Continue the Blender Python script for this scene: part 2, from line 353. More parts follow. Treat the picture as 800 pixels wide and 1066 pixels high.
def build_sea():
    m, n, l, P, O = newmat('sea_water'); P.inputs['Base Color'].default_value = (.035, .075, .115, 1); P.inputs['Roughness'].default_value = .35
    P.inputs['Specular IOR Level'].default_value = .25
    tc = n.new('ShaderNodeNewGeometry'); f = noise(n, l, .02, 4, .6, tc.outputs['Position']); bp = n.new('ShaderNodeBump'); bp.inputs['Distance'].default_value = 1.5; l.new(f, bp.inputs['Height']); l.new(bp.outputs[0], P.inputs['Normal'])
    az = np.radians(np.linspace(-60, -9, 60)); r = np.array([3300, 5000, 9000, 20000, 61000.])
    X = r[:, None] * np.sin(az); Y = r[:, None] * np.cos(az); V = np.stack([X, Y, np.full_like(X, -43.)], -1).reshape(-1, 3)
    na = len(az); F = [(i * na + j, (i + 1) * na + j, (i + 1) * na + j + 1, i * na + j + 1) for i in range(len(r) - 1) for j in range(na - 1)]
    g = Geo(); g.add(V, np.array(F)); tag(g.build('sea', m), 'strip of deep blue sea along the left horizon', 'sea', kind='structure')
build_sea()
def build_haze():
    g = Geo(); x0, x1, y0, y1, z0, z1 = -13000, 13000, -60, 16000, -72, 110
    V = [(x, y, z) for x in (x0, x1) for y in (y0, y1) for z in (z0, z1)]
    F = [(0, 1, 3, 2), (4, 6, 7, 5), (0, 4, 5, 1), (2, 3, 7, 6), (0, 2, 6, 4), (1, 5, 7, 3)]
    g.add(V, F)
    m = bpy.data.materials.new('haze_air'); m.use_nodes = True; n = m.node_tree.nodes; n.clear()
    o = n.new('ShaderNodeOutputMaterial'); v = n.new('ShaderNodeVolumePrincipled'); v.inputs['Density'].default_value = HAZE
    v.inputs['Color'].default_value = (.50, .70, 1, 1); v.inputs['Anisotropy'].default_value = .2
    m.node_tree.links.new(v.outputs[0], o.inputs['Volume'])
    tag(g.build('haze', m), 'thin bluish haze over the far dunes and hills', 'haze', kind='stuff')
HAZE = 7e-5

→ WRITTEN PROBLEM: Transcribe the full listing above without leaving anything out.

→ THE ANSWER:
Continue the Blender Python script for this scene: part 2, from line 353. More parts follow. Treat the picture as 800 pixels wide and 1066 pixels high.
def build_sea():
    m, n, l, P, O = newmat('sea_water'); P.inputs['Base Color'].default_value = (.035, .075, .115, 1); P.inputs['Roughness'].default_value = .35
    P.inputs['Specular IOR Level'].default_value = .25
    tc = n.new('ShaderNodeNewGeometry'); f = noise(n, l, .02, 4, .6, tc.outputs['Position']); bp = n.new('ShaderNodeBump'); bp.inputs['Distance'].default_value = 1.5; l.new(f, bp.inputs['Height']); l.new(bp.outputs[0], P.inputs['Normal'])
    az = np.radians(np.linspace(-60, -9, 60)); r = np.array([3300, 5000, 9000, 20000, 61000.])
    X = r[:, None] * np.sin(az); Y = r[:, None] * np.cos(az); V = np.stack([X, Y, np.full_like(X, -43.)], -1).reshape(-1, 3)
    na = len(az); F = [(i * na + j, (i + 1) * na + j, (i + 1) * na + j + 1, i * na + j + 1) for i in range(len(r) - 1) for j in range(na - 1)]
    g = Geo(); g.add(V, np.array(F)); tag(g.build('sea', m), 'strip of deep blue sea along the left horizon', 'sea', kind='structure')
build_sea()
def build_haze():
    g = Geo(); x0, x1, y0, y1, z0, z1 = -13000, 13000, -60, 16000, -72, 110
    V = [(x, y, z) for x in (x0, x1) for y in (y0, y1) for z in (z0, z1)]
    F = [(0, 1, 3, 2), (4, 6, 7, 5), (0, 4, 5, 1), (2, 3, 7, 6), (0, 2, 6, 4), (1, 5, 7, 3)]
    g.add(V, F)
    m = bpy.data.materials.new('haze_air'); m.use_nodes = True; n = m.node_tree.nodes; n.clear()
    o = n.new('ShaderNodeOutputMaterial'); v = n.new('ShaderNodeVolumePrincipled'); v.inputs['Density'].default_value = HAZE
    v.inputs['Color'].default_value = (.50, .70, 1, 1); v.inputs['Anisotropy'].default_value = .2
    m.node_tree.links.new(v.outputs[0], o.inputs['Volume'])
    tag(g.build('haze', m), 'thin bluish haze over the far dunes and hills', 'haze', kind='stuff')
HAZE = 7e-5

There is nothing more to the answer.